Repeat the data that follows, word for word, without the images.

################

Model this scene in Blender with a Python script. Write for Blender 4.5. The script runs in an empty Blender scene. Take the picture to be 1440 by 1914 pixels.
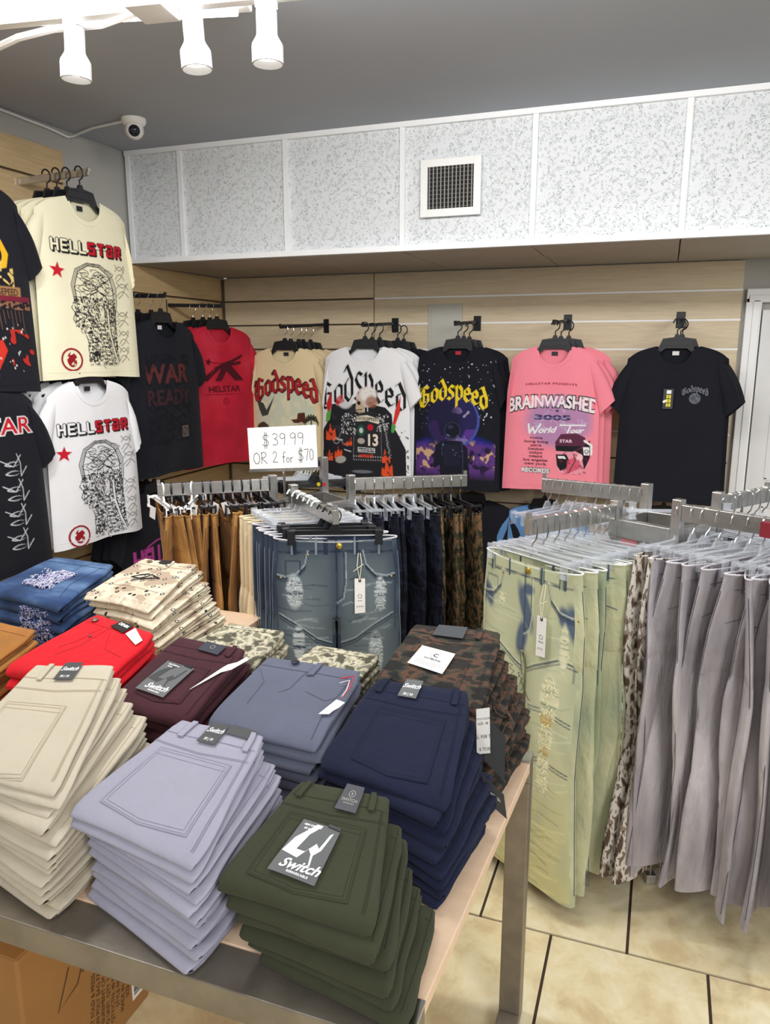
import bpy, bmesh, math, random
import numpy as np
from mathutils import Vector, Matrix
from mathutils.geometry import tessellate_polygon

# ---------------------------------------------------------------- camera, world, lights, exposure
scene = bpy.context.scene
COL = scene.collection
cam_data = bpy.data.cameras.new('camera')
cam_data.sensor_fit = 'HORIZONTAL'
cam_data.sensor_width = 36.0
cam_data.lens = 36.0 * 1420.0 / 1440.0
cam_data.clip_start = 0.02
camera = bpy.data.objects.new('camera', cam_data)
COL.objects.link(camera)
camera.location = (0, 0, 1.6)
camera.rotation_euler = (math.radians(90 - 12.007), 0, math.radians(20))
scene.camera = camera

scene.view_settings.view_transform = 'Standard'
scene.view_settings.look = 'None'
scene.view_settings.gamma = 1.0
scene.view_settings.use_curve_mapping = False
scene.view_settings.exposure = 0.0

world = bpy.data.worlds.new('store_ambient')
scene.world = world
world.use_nodes = True
world.node_tree.nodes['Background'].inputs[0].default_value = (0.97, 0.985, 1.0, 1)
world.node_tree.nodes['Background'].inputs[1].default_value = 0.34

def area_light(name, loc, sx, sy, power, color=(1, 0.98, 0.95), target=None):
    d = bpy.data.lights.new(name, 'AREA')
    d.shape = 'RECTANGLE'; d.size = sx; d.size_y = sy
    d.energy = power; d.color = color
    o = bpy.data.objects.new(name, d)
    COL.objects.link(o)
    o.location = loc
    if target is not None:
        o.rotation_euler = (Vector(target) - Vector(loc)).to_track_quat('-Z', 'Y').to_euler()
    return o

# ceiling fluorescents of the shop (behind, above and beside the camera), and one added lamp
area_light('ceiling_lamp_front', (-0.65, 1.68, 2.58), 1.6, 0.2, 44, (1, .99, .975), (-.8, 4.3, .9))
area_light('ceiling_lamp_left', (-1.75, 1.3, 2.56), 0.2, 1.0, 22, (1, .99, .975))
area_light('ceiling_lamp_right', (1.4, 1.9, 2.56), 0.3, 1.2, 20, (1, .99, .975))
area_light('unseen_lamp_behind', (0.0, -0.9, 2.56), 1.4, 1.2, 26, (1, .99, .975))
area_light('unseen_lamp_behind', (2.2, -1.6, 2.5), 1.2, 1.2, 98, (1, .99, .975), (-.6, 3.6, 2.0))  # unseen lamp, added and aimed to brighten the back wall

# ---------------------------------------------------------------- helpers
def lin(c):
    c = c / 255.0
    return c / 12.92 if c <= 0.04045 else ((c + 0.055) / 1.055) ** 2.4
def rgb(r, g, b):
    return (lin(r), lin(g), lin(b), 1.0)

def tag(o, label=None, cat=None, group=None, kind=None):
    if label: o['label'] = label
    if cat: o['category'] = cat
    if group: o['group'] = group
    if kind: o['kind'] = kind
    return o

def thing(name, label, cat, loc=(0, 0, 0), rotz=0.0, group=None):
    o = bpy.data.objects.new(name, None)
    o.empty_display_size = 0.05
    COL.objects.link(o)
    o.location = loc
    o.rotation_euler = (0, 0, rotz)
    return tag(o, label, cat, group)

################

:: FULL SOLUTION ::
Model this scene in Blender with a Python script. Write for Blender 4.5. The script runs in an empty Blender scene. Take the picture to be 1440 by 1914 pixels.
import bpy, bmesh, math, random
import numpy as np
from mathutils import Vector, Matrix
from mathutils.geometry import tessellate_polygon

# ---------------------------------------------------------------- camera, world, lights, exposure
scene = bpy.context.scene
COL = scene.collection
cam_data = bpy.data.cameras.new('camera')
cam_data.sensor_fit = 'HORIZONTAL'
cam_data.sensor_width = 36.0
cam_data.lens = 36.0 * 1420.0 / 1440.0
cam_data.clip_start = 0.02
camera = bpy.data.objects.new('camera', cam_data)
COL.objects.link(camera)
camera.location = (0, 0, 1.6)
camera.rotation_euler = (math.radians(90 - 12.007), 0, math.radians(20))
scene.camera = camera

scene.view_settings.view_transform = 'Standard'
scene.view_settings.look = 'None'
scene.view_settings.gamma = 1.0
scene.view_settings.use_curve_mapping = False
scene.view_settings.exposure = 0.0

world = bpy.data.worlds.new('store_ambient')
scene.world = world
world.use_nodes = True
world.node_tree.nodes['Background'].inputs[0].default_value = (0.97, 0.985, 1.0, 1)
world.node_tree.nodes['Background'].inputs[1].default_value = 0.34

def area_light(name, loc, sx, sy, power, color=(1, 0.98, 0.95), target=None):
    d = bpy.data.lights.new(name, 'AREA')
    d.shape = 'RECTANGLE'; d.size = sx; d.size_y = sy
    d.energy = power; d.color = color
    o = bpy.data.objects.new(name, d)
    COL.objects.link(o)
    o.location = loc
    if target is not None:
        o.rotation_euler = (Vector(target) - Vector(loc)).to_track_quat('-Z', 'Y').to_euler()
    return o

# ceiling fluorescents of the shop (behind, above and beside the camera), and one added lamp
area_light('ceiling_lamp_front', (-0.65, 1.68, 2.58), 1.6, 0.2, 44, (1, .99, .975), (-.8, 4.3, .9))
area_light('ceiling_lamp_left', (-1.75, 1.3, 2.56), 0.2, 1.0, 22, (1, .99, .975))
area_light('ceiling_lamp_right', (1.4, 1.9, 2.56), 0.3, 1.2, 20, (1, .99, .975))
area_light('unseen_lamp_behind', (0.0, -0.9, 2.56), 1.4, 1.2, 26, (1, .99, .975))
area_light('unseen_lamp_behind', (2.2, -1.6, 2.5), 1.2, 1.2, 98, (1, .99, .975), (-.6, 3.6, 2.0))  # unseen lamp, added and aimed to brighten the back wall

# ---------------------------------------------------------------- helpers
def lin(c):
    c = c / 255.0
    return c / 12.92 if c <= 0.04045 else ((c + 0.055) / 1.055) ** 2.4
def rgb(r, g, b):
    return (lin(r), lin(g), lin(b), 1.0)

def tag(o, label=None, cat=None, group=None, kind=None):
    if label: o['label'] = label
    if cat: o['category'] = cat
    if group: o['group'] = group
    if kind: o['kind'] = kind
    return o

def thing(name, label, cat, loc=(0, 0, 0), rotz=0.0, group=None):
    o = bpy.data.objects.new(name, None)
    o.empty_display_size = 0.05
    COL.objects.link(o)
    o.location = loc
    o.rotation_euler = (0, 0, rotz)
    return tag(o, label, cat, group)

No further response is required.